PJ1のメンバーである中村元彦会計ファイナンス研究科教授の著書『IT会計帳簿論 —IT会計帳簿が変える経営と監査の未来—』(白桃書房、2018年2月出版)が第32回(2018年度)一般社団法人日本内部監査協会「青木賞」を受賞しました。この賞は故・青木茂男博士(早稲田大学 名誉教授)の内部監査研究業績を記念し、1987年に創設されたもので、監査に直接または間接に関連する学者・実務家等の研究業績について、優れた著書・論文としてまとめられたものに授与しています。

本書は、ITによって作成され電子媒体に保存されている会計帳簿、すなわちIT会計帳簿について、その理論を構築することを目的としています。内部統制、監査、経営、教育の4つの観点から検討を行うとともに、IT会計帳簿の有用性を高めるための提言を行い、IT会計帳簿の信頼性を確保すること及び保有する会計情報を活用することを狙いとしています。
IT会計帳簿は入力したデータの利用による分析機能、会計情報作成の早期化など伝統的会計帳簿(紙媒体によって作成され保存されている会計帳簿)では実現できなかった新たな付加価値を獲得しています。反面、IT会計帳簿は、伝統的会計帳簿と異なり、処理がブラックボックス化してしまうという欠点があり、不正・誤謬の対応が必要となります。
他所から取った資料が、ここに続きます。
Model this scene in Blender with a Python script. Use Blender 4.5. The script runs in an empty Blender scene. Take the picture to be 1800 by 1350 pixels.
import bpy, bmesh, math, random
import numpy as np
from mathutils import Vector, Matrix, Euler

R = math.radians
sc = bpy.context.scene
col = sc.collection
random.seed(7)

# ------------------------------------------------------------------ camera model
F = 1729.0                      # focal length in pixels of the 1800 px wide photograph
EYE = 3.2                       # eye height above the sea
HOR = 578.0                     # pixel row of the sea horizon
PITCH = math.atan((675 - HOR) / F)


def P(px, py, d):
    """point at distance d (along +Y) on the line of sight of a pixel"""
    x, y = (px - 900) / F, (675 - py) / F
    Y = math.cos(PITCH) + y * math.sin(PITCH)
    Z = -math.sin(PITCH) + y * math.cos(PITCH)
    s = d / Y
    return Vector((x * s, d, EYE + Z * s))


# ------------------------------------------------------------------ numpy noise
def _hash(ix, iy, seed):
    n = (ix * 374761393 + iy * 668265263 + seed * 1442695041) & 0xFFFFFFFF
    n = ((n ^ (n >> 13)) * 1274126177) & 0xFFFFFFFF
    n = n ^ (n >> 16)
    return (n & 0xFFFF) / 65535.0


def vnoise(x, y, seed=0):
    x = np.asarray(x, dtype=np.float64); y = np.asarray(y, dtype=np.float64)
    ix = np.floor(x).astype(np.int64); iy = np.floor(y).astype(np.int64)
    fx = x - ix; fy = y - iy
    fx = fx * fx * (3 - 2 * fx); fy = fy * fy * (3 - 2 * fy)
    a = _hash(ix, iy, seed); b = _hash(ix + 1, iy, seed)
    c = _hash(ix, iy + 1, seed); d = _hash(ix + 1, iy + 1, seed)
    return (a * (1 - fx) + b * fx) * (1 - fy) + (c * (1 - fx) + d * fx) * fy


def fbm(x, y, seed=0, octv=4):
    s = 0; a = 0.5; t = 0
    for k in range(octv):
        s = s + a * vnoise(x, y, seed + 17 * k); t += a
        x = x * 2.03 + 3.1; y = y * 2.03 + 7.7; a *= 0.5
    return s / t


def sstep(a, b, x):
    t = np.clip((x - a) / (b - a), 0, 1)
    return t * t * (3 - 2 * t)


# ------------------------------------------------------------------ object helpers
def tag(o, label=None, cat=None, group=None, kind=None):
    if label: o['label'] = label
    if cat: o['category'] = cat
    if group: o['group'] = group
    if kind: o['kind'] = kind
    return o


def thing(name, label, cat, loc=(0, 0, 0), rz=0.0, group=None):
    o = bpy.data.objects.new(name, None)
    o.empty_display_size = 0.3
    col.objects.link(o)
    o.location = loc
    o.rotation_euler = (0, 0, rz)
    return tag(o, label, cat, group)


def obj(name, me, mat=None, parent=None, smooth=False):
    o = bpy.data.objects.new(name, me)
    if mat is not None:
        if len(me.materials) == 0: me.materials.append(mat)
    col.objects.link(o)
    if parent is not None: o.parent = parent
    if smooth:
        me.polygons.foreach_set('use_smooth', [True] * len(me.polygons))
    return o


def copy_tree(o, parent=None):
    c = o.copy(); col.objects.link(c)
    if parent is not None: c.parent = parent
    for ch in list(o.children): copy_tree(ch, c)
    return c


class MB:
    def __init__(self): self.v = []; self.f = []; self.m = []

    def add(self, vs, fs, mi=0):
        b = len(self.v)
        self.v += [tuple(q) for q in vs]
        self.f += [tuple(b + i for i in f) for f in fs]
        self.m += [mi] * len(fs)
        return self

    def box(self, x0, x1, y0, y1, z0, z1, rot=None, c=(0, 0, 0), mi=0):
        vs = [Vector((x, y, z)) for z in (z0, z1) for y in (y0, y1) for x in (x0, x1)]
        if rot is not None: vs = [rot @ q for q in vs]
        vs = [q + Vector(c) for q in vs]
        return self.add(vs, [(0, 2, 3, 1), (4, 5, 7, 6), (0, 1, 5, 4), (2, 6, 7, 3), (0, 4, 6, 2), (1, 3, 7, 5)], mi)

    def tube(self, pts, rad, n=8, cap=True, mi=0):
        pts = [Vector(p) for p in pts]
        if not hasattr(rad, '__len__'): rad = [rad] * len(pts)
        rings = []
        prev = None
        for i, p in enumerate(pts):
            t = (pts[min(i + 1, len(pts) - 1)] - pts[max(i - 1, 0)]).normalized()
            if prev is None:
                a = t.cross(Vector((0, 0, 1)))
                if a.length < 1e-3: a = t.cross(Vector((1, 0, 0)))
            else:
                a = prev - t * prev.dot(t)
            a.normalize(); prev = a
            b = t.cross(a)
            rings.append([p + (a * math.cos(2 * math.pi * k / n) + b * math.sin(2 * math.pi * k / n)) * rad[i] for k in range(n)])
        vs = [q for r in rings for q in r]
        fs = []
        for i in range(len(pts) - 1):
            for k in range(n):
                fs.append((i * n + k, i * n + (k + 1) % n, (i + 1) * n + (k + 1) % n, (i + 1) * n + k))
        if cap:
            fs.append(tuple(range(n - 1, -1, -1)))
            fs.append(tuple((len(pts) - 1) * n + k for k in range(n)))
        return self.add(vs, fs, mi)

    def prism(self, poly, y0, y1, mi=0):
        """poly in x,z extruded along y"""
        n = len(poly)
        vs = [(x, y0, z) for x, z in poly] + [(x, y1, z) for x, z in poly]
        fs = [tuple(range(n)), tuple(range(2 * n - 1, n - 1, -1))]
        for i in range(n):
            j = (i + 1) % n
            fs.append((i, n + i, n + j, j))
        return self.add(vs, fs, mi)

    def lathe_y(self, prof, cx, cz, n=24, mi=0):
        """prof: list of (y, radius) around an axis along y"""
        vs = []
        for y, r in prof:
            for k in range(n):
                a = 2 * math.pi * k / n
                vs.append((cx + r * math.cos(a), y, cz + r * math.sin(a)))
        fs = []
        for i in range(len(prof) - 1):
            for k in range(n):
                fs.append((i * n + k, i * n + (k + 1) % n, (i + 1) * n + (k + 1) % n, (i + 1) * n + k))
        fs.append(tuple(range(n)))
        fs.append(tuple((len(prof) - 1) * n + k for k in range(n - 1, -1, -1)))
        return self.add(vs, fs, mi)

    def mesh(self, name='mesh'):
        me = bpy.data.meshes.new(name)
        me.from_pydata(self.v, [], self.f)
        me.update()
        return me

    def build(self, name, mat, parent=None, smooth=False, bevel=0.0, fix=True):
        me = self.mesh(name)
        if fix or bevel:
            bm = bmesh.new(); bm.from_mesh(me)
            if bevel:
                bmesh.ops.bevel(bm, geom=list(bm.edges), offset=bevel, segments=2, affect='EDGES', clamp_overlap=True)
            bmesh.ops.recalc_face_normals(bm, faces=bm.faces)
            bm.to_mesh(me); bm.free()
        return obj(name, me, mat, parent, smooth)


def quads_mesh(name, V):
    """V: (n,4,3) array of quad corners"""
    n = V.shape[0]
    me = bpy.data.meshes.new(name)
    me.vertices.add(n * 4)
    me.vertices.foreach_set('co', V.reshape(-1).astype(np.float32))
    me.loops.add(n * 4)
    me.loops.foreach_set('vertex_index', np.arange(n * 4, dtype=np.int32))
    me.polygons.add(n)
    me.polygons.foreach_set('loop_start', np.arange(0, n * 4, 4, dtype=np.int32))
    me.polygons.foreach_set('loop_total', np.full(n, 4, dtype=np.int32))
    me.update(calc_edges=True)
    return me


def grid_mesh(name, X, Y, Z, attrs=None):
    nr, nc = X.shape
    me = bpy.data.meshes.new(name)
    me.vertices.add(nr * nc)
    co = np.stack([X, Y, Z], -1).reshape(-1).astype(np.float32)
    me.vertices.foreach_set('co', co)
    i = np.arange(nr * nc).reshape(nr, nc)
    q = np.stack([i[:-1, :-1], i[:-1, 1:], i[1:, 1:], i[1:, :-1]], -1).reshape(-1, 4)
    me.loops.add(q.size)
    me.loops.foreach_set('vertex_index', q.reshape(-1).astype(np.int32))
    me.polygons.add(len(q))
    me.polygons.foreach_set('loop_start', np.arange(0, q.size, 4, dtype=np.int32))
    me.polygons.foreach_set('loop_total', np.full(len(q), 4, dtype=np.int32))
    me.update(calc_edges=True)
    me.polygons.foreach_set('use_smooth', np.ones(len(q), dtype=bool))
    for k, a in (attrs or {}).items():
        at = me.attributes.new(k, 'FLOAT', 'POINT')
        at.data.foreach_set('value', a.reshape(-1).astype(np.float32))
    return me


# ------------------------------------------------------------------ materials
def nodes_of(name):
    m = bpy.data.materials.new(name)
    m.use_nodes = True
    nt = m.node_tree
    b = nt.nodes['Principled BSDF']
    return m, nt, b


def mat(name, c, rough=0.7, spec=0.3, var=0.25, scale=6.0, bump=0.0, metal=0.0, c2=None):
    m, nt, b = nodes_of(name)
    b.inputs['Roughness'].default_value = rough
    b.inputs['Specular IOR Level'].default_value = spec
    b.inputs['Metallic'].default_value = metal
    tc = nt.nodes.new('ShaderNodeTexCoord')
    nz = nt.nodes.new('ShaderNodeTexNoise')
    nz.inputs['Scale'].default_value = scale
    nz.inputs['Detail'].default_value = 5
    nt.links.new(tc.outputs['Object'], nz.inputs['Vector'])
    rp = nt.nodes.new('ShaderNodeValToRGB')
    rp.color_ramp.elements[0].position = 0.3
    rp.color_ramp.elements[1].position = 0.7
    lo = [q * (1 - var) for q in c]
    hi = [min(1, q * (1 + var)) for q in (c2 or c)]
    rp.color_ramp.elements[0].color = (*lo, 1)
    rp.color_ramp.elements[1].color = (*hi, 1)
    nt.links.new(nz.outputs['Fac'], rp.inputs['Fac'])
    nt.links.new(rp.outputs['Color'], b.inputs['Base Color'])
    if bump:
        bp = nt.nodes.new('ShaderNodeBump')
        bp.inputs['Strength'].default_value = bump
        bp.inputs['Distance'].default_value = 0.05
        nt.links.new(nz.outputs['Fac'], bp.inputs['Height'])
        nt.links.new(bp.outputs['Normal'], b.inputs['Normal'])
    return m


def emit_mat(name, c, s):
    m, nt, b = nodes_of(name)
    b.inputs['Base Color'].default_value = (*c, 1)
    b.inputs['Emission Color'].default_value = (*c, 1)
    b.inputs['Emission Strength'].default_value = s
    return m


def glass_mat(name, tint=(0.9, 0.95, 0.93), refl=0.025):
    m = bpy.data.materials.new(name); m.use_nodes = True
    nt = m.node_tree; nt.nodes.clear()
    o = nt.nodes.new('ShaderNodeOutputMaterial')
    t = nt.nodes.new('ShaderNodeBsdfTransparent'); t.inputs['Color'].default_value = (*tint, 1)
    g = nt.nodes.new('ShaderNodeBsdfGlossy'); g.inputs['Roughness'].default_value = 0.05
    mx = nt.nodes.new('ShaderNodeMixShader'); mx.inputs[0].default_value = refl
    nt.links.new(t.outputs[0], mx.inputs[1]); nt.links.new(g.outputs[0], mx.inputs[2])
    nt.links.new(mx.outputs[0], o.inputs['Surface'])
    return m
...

このため、内部統制の観点を中心にこの対応を検討しています。
また、理論に加えて、IT会計帳簿のツールである会計ソフトの主要な4製品を取り上げ、機能の変遷などを分析するなど、実務の面からの検討を行っています。

今回の受賞は「いたずらに新しい主張に迎合することなく、地道にITによって影響される帳簿組織への影響の分析に取り組んでいる」「監査の基礎概念の分析的検討にも注力されており、内部監査の展開にも貢献するところが大きいと信じられる」といった評価を受けました。
中村教授は受賞を受けて「1987年に創設された伝統ある賞で、大変光栄に感じています。また、多くの先生方にご指導いただいたことが本書として結実したものと感謝しています。」と感想を話しました。